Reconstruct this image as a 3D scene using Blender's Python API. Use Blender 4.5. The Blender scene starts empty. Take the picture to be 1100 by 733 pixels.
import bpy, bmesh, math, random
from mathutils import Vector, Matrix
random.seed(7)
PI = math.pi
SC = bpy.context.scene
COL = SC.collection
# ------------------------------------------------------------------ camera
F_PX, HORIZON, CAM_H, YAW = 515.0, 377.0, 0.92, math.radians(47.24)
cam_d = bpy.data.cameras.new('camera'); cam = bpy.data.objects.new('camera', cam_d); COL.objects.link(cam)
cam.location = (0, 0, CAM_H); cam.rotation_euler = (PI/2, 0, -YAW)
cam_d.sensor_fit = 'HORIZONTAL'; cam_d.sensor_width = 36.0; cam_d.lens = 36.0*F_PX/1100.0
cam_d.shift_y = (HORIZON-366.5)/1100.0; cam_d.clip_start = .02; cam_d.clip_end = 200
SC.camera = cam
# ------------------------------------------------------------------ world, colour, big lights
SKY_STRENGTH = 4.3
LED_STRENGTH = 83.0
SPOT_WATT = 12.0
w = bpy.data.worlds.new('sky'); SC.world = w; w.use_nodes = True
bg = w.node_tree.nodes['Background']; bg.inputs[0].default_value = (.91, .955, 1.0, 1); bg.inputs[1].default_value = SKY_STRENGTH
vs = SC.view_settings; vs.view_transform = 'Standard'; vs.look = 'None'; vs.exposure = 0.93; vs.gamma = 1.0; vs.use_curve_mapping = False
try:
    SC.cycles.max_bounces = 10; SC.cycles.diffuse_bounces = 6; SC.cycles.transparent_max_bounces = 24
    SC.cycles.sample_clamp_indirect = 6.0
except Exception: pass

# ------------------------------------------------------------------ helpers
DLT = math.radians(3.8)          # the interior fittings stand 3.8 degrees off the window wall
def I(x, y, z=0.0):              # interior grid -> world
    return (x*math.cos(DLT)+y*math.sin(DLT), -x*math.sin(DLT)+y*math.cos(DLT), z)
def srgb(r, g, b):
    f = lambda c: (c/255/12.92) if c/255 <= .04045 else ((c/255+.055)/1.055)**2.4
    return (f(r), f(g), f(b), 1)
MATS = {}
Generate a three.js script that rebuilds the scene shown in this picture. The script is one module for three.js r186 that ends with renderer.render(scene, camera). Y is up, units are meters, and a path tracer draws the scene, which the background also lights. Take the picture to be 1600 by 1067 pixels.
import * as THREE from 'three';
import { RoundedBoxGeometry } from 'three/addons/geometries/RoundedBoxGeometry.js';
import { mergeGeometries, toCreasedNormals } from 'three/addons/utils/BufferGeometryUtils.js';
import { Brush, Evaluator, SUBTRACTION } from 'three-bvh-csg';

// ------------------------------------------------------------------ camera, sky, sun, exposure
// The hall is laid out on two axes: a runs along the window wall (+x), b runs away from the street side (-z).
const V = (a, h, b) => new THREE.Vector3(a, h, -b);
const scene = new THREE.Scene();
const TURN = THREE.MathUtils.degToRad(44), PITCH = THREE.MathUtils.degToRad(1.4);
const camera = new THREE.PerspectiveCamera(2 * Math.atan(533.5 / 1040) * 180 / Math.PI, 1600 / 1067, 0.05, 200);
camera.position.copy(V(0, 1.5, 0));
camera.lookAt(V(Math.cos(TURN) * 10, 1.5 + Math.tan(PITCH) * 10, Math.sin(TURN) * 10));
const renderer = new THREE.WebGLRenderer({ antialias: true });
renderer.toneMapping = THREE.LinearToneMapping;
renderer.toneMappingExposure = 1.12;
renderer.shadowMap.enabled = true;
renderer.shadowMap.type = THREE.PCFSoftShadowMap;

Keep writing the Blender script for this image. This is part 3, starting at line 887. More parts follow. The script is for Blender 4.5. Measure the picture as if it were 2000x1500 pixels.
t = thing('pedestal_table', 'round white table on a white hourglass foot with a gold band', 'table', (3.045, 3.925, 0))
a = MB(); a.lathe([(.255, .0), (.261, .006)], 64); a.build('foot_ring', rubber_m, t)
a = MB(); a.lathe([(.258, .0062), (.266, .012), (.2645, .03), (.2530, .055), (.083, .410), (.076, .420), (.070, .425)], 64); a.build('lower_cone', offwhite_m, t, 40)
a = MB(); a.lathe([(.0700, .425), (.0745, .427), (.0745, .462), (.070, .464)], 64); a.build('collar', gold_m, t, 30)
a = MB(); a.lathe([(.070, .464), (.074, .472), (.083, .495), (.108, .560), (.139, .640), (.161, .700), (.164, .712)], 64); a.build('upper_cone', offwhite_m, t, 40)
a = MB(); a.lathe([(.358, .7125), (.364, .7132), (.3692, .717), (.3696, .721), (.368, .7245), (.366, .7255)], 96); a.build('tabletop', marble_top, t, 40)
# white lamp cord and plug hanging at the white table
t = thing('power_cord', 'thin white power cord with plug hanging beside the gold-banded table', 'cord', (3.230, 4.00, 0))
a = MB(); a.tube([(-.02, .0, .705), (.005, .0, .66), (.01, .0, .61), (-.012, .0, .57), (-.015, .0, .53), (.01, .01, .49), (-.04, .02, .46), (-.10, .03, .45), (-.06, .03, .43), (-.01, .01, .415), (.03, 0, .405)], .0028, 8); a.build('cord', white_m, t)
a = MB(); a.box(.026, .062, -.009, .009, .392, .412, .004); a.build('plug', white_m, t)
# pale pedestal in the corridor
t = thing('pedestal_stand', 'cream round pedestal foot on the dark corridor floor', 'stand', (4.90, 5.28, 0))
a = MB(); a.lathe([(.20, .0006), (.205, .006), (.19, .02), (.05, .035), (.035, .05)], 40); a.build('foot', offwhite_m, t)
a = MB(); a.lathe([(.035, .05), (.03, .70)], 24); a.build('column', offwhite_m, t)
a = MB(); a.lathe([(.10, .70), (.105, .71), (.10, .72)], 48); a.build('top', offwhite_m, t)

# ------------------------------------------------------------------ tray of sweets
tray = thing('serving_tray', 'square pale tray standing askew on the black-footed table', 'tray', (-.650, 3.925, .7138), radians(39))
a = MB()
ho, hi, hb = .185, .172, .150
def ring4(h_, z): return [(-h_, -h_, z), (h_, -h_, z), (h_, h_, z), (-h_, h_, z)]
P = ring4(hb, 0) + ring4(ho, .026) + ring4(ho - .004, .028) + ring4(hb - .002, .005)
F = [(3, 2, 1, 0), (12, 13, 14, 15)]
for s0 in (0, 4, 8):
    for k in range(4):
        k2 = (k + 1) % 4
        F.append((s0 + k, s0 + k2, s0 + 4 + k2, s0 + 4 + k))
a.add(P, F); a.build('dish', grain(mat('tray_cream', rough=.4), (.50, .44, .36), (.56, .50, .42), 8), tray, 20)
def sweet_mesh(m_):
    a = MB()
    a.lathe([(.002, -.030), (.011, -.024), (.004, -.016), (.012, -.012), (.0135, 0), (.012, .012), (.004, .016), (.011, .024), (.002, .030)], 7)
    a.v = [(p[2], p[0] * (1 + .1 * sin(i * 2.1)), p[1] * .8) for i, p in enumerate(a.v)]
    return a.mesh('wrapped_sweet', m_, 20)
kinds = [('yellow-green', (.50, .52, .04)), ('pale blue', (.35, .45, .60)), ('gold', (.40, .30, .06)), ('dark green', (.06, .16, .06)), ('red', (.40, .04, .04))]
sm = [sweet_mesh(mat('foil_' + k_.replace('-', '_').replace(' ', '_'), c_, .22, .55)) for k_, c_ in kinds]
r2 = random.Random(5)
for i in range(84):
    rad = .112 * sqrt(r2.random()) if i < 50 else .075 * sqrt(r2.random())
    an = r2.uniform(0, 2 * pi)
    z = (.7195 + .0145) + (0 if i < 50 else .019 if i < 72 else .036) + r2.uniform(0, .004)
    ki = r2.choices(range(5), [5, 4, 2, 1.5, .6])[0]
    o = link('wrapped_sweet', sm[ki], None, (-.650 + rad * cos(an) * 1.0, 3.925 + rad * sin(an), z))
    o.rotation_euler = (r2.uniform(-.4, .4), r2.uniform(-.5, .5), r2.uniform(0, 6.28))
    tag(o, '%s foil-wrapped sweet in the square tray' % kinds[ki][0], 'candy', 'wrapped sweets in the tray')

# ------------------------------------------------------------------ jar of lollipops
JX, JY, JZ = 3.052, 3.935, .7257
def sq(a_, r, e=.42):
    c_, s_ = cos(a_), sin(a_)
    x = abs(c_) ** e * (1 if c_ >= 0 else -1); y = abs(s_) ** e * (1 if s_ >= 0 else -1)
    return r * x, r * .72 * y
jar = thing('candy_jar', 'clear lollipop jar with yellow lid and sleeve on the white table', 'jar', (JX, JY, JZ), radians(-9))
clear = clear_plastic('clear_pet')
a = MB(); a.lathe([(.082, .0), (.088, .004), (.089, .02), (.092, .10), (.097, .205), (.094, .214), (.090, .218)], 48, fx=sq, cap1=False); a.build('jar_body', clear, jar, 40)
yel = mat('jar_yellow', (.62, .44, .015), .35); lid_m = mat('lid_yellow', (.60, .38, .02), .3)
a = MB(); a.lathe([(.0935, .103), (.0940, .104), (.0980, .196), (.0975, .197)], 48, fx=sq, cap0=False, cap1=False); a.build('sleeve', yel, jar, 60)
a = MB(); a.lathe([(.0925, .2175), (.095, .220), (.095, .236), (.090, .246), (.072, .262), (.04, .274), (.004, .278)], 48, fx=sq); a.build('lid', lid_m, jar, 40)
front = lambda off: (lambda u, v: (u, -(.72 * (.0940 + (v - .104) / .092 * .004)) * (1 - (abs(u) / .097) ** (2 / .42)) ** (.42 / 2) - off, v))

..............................

Problem description =>
Look above and repeat, character for character, the lines from the first one to the line with "except Exception: pass", counting both.

Response to the exercise =>
Reconstruct this image as a 3D scene using Blender's Python API. Use Blender 4.5. The Blender scene starts empty. Take the picture to be 1100 by 733 pixels.
import bpy, bmesh, math, random
from mathutils import Vector, Matrix
random.seed(7)
PI = math.pi
SC = bpy.context.scene
COL = SC.collection
# ------------------------------------------------------------------ camera
F_PX, HORIZON, CAM_H, YAW = 515.0, 377.0, 0.92, math.radians(47.24)
cam_d = bpy.data.cameras.new('camera'); cam = bpy.data.objects.new('camera', cam_d); COL.objects.link(cam)
cam.location = (0, 0, CAM_H); cam.rotation_euler = (PI/2, 0, -YAW)
cam_d.sensor_fit = 'HORIZONTAL'; cam_d.sensor_width = 36.0; cam_d.lens = 36.0*F_PX/1100.0
cam_d.shift_y = (HORIZON-366.5)/1100.0; cam_d.clip_start = .02; cam_d.clip_end = 200
SC.camera = cam
# ------------------------------------------------------------------ world, colour, big lights
SKY_STRENGTH = 4.3
LED_STRENGTH = 83.0
SPOT_WATT = 12.0
w = bpy.data.worlds.new('sky'); SC.world = w; w.use_nodes = True
bg = w.node_tree.nodes['Background']; bg.inputs[0].default_value = (.91, .955, 1.0, 1); bg.inputs[1].default_value = SKY_STRENGTH
vs = SC.view_settings; vs.view_transform = 'Standard'; vs.look = 'None'; vs.exposure = 0.93; vs.gamma = 1.0; vs.use_curve_mapping = False
try:
    SC.cycles.max_bounces = 10; SC.cycles.diffuse_bounces = 6; SC.cycles.transparent_max_bounces = 24
    SC.cycles.sample_clamp_indirect = 6.0
except Exception: pass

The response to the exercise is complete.